The net result is that the other schools in my constituency end up being over-subscribed. The chaos of an academy-led admissions system means that some parents end up feeling that they have nowhere to send their children to. That is quite a dramatic statement, but that is how many parents feel and it represents an absolute failure by the state. The prospects of the situation remedying itself any time soon look bleak. If we were truly following the market-led approach that the Government appear to be advocating, the successful schools in my constituency that can attract more pupils would be allowed to expand, but there is precious little funding available for them to do that.

One example of a school in my constituency that has turned round and been a success story is Ellesmere Port Catholic High School, which has seen huge improvements after it was placed in special measures in November 2013. The headteacher and the school have worked exceptionally hard to turn things round, and in June 2015 it was officially rated by Ofsted as good. So impressive has the school’s improvement been that the chief inspector of Ofsted, Sir Michael Wilshaw, referred to it in a speech about schools making remarkable transformations, saying:

“At Ellesmere Port Catholic High School, only a third of pupils achieved 5 good GCSEs. Now almost three-quarters do.”

I am pleased to say that this year the school has had full admissions for its year 7 pupils. These improvements should be applauded, as they have been by Sir Michael Wilshaw, but how is the school rewarded? With a budget scenario that envisages staffing cuts.

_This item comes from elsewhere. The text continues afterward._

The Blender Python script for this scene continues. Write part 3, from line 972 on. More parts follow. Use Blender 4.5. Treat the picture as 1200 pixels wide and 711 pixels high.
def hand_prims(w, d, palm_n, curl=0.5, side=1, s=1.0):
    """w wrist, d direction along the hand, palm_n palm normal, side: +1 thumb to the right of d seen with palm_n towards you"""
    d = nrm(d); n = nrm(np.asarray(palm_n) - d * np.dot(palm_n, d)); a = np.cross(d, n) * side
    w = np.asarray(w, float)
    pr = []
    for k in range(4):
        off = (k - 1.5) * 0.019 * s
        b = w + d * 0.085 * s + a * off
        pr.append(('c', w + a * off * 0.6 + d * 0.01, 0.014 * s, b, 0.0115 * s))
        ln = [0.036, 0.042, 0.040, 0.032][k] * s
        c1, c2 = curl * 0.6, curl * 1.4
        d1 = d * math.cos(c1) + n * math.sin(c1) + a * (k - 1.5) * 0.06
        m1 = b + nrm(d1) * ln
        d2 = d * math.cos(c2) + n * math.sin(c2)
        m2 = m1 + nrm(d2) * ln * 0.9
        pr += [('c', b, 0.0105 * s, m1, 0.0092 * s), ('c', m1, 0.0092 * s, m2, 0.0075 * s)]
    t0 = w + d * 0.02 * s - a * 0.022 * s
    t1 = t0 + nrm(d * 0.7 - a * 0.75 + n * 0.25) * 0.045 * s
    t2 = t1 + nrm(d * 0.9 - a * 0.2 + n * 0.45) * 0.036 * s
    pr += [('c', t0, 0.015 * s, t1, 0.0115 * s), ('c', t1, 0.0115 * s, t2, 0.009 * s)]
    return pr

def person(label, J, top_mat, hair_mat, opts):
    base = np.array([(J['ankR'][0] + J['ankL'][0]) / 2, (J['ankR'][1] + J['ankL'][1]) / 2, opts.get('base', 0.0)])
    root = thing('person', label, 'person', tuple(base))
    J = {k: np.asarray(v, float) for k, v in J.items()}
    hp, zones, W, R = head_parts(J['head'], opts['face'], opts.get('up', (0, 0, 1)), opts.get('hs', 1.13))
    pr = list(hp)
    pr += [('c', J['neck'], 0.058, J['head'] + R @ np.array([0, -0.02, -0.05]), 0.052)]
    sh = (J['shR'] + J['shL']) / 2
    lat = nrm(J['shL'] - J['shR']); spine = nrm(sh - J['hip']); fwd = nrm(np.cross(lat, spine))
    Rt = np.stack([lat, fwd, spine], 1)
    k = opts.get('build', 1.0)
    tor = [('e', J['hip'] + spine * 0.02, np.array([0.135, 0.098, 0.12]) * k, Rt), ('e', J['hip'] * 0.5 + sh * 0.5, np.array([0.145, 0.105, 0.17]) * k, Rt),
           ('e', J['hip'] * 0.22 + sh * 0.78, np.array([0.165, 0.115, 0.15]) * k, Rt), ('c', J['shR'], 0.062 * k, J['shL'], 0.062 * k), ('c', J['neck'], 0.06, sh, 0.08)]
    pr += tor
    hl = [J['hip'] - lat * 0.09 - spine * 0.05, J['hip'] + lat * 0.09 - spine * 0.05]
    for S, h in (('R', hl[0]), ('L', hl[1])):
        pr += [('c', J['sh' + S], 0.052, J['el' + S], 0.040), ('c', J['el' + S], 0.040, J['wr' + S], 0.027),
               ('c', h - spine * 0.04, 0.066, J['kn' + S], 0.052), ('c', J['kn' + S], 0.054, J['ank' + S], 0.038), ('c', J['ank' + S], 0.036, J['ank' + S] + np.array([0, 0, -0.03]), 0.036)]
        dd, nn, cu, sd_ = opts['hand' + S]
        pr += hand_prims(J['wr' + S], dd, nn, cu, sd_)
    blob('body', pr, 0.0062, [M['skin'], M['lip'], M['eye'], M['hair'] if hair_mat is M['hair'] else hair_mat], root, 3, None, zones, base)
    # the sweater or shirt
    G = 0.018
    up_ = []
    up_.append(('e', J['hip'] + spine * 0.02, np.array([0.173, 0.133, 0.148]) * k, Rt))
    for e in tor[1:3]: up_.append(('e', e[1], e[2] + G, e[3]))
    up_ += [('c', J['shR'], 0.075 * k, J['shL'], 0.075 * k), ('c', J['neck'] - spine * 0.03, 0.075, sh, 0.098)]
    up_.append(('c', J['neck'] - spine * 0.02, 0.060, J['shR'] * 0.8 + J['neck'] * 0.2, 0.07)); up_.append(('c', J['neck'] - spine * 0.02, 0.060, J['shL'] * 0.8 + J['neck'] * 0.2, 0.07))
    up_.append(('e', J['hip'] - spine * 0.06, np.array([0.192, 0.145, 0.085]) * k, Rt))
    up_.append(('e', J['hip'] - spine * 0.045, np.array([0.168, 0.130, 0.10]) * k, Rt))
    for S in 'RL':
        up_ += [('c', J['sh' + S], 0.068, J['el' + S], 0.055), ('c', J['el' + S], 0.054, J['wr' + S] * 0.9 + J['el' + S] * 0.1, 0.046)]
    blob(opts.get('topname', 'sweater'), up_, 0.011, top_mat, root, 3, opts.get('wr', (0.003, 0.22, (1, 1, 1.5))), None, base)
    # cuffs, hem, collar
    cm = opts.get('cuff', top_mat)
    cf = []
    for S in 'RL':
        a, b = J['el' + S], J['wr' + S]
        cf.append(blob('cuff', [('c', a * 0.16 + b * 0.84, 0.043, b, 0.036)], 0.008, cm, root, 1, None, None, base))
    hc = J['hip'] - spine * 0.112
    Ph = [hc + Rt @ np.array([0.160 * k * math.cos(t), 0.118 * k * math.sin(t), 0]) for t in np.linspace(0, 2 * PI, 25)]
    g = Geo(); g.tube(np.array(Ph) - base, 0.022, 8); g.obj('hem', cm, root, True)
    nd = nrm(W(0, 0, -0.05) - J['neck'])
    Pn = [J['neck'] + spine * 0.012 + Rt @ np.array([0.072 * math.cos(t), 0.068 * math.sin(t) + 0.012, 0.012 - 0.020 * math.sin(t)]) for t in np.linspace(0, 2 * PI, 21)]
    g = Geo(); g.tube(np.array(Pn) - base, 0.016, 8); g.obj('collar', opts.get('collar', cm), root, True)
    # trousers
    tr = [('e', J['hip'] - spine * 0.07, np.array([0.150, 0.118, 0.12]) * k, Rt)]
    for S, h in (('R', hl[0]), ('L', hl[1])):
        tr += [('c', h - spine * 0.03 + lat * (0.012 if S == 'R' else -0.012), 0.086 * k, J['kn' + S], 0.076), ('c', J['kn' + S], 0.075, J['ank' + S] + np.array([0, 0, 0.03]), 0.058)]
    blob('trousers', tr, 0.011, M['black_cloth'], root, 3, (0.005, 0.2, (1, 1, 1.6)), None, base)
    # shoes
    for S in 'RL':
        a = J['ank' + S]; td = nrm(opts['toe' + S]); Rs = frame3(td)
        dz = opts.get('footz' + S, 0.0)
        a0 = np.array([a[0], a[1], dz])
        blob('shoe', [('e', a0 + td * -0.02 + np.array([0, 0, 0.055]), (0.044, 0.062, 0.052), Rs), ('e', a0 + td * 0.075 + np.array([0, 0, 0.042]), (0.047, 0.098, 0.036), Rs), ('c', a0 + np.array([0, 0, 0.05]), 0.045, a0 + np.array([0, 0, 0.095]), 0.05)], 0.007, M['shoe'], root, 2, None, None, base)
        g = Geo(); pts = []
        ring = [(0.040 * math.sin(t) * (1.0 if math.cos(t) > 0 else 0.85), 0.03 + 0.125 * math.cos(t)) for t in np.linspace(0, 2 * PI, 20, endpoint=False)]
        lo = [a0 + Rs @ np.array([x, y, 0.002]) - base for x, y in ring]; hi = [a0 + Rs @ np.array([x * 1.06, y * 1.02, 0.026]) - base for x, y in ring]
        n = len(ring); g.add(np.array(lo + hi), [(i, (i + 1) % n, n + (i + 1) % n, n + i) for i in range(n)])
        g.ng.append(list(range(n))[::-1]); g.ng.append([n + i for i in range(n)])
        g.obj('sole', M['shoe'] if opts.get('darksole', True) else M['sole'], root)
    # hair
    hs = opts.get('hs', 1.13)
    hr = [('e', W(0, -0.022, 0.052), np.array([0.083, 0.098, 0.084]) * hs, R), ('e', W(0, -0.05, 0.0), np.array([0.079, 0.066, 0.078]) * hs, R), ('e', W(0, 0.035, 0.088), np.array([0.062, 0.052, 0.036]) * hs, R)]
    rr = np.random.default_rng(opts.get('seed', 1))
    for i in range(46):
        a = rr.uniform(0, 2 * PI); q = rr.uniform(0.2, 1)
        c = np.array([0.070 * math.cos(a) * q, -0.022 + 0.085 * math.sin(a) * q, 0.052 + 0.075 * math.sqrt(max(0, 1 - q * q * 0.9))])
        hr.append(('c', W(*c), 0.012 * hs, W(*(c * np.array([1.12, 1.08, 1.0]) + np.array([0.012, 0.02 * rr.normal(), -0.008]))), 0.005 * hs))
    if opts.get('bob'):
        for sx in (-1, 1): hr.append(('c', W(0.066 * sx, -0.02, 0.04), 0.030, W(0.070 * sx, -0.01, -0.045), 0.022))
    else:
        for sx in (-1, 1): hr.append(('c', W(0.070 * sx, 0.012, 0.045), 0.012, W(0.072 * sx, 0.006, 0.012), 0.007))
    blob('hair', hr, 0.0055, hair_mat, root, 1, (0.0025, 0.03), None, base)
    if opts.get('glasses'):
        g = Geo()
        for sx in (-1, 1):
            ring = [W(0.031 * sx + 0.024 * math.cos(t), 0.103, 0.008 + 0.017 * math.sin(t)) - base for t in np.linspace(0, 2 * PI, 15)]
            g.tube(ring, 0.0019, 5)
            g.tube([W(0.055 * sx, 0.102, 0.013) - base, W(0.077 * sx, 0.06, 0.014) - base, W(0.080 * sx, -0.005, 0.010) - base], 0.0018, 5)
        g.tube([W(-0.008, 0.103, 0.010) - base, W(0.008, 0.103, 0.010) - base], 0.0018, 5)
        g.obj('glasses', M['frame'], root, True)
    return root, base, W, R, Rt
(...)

The school tells me that it desperately needs to expand as a result of its progress, but where is the capital funding that it needs to help to achieve that aim? How can it build on its success when it is not allowed to build? I am sure that if it reopened as a free school, there would be no problem getting the cash needed, but why does it need to reinvent the wheel? Why are existing schools that have put the effort in and that made great improvements and are already an established part of the community discriminated against because they are not part of the latest Government fad? How about a capital funding policy that rewards improvement and looks at where existing provision can be augmented? Indeed, we can contrast that with a story I read yesterday about a brand new free school in Plymouth that cost £4.2 million to set up, but which has closed after just 16 months. How can money be thrown down the drain on experiments like that when existing good schools cannot expand?

Education is at a tipping point in this country. We know from a National Education Union survey that 55% of schools that responded said that class sizes had risen in the last year and that over three quarters reported cuts in spending on books and equipment.